Missing in Action
Jackie Wells-Fauth
I have a recurring nightmare. In this nightmare, I am wandering in a thick, dense forest (could be a jungle; I’m not sure). In any case, it is obvious I am not going to get myself out alone.
The worse part of this nightmare? I know, in the way that dreamers do, that the only person who knows I’m lost and is looking for me is Roy. Now, don’t get me wrong: Roy would do his utmost to locate me if he could—most days. The problem is that Roy is not good at locating things that are missing, so unless I am two feet from him and singing the Star Spangled Banner, he’s never going to find me.
I make this criticism even knowing about myself that I lose many things as well. Sometimes I spend the greater part of a day just looking for my phone or my purse. But the difference between Roy and I is that I eventually find them…sometimes in weird places, but I find them.
Roy has been known to stand in front of the desk and lament, “Why can I never find a black pen in this house?” When I go out to help him find it, he will be looking down, searching the surface of the desk, while an entire pencil holder will be sitting at his eye level on the shelf in front of him, packed with black pens!
“Honey, can you go and get the electric skillet?” I will ask as I’m working in the kitchen. “It’s in the hall closet.”
“I can’t find it,” comes the frustrated answer as he looks wildly through the living room closet.
Of all of his many and useful skills, finding anything that is not out in plain sight and clanging a bell, is not one of them.
Today, I went to take care of some financial business for him, since I’m always ready to help. “They have the document,” he told me. “I looked in my files and I don’t have it, so they must.”
I relayed this information to the poor clerk at the front desk. “Uh…we don’t have the document,” she said, looking carefully at her computer screen. “Perhaps you really do have it?”
“Of course not! Roy told me he couldn’t find it,” I said confidently, sure that someone else was at fault.
“Maybe look one more time?” she suggested.

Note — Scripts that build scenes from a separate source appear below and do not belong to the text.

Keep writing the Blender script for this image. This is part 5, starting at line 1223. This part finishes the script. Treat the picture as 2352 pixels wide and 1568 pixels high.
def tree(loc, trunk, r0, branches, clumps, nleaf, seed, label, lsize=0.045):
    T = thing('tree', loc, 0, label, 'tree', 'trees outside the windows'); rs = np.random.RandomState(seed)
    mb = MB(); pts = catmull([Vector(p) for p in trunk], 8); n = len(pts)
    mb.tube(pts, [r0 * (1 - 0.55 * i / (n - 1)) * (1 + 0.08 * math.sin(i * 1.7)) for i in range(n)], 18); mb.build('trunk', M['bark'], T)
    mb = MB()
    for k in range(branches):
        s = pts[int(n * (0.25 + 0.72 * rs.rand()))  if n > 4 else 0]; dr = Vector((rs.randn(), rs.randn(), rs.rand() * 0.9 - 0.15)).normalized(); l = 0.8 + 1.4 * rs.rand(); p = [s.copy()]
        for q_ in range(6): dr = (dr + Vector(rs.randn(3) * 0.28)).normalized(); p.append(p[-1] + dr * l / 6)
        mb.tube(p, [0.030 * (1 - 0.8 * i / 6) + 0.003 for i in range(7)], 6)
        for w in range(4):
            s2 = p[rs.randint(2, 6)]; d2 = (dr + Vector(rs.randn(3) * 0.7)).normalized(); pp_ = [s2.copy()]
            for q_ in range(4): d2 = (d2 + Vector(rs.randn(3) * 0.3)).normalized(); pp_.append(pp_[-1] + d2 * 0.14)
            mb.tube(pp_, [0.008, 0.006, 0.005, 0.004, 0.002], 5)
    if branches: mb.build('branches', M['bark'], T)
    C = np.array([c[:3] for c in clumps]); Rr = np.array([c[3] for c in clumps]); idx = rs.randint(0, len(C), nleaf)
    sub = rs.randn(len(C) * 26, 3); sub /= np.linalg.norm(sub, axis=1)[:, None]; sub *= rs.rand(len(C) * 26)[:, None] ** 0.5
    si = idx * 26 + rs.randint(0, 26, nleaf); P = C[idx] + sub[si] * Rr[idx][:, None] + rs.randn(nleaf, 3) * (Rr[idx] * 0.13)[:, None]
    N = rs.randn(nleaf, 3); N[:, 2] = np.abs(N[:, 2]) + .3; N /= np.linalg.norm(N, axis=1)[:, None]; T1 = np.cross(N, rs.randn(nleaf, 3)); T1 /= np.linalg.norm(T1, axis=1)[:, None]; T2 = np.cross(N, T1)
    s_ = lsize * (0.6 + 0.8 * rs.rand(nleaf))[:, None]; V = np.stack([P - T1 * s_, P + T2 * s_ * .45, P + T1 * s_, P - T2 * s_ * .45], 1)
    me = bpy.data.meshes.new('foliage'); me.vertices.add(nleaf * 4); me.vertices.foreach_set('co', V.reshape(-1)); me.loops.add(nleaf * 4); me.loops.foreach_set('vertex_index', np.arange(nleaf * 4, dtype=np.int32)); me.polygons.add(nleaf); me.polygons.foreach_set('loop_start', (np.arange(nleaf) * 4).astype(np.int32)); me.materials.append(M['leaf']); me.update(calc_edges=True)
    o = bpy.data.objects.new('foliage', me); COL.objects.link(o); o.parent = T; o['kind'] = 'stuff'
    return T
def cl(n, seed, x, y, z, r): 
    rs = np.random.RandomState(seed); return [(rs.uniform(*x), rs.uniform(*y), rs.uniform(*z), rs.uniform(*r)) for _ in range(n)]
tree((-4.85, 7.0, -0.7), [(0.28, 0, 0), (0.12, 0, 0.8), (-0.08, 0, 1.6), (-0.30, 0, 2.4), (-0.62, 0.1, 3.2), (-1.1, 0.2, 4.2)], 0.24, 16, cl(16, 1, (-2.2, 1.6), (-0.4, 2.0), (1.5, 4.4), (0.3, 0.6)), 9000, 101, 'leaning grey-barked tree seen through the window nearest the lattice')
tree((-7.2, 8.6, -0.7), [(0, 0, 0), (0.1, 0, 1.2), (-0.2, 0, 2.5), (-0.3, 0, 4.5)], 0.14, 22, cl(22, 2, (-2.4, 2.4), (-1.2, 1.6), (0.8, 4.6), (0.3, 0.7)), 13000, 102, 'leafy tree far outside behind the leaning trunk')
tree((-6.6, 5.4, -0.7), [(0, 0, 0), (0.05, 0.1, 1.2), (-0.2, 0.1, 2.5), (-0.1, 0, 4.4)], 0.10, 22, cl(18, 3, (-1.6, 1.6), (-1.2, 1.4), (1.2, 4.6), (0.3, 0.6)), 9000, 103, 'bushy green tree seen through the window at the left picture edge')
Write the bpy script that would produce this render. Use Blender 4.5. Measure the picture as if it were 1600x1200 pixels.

In a huff, I marched home and looked through all of the documents we had. No, the needed document was not there. And surely, he had looked through the whole drawer, even where the documents were not filed, but I would look again. Of course, there it was, having accidentally slipped behind other files, but in clear view…if you looked for it! So, I had to go back and sheepishly admit that I had the document all along. But I made sure to throw Roy under the bus for it.
In talking to other couples over the years, I have discovered that in most cases, there is one partner who can find a needle in a haystack and another partner, who needs someone to find both of their shoes and their keys and sunglasses. And I’m going to lose all my male readers when I make the gender-biased observation that the seeker is in most cases, a woman. And no, I haven’t got research data to back this up, so it is merely my opinion!
So back to my nightmare about getting lost in the forest and Roy being the only one to go looking for me. I finally shared this nightmare with him and his response was a little different than I was expecting. “That really might have an upside, you know.”
Now I’m really worried. I’m depending on the rest of you seekers: if I disappear into a heavily wooded area, don’t let Roy be the only one looking for me. I may have provided him with the incentive not to go search at all!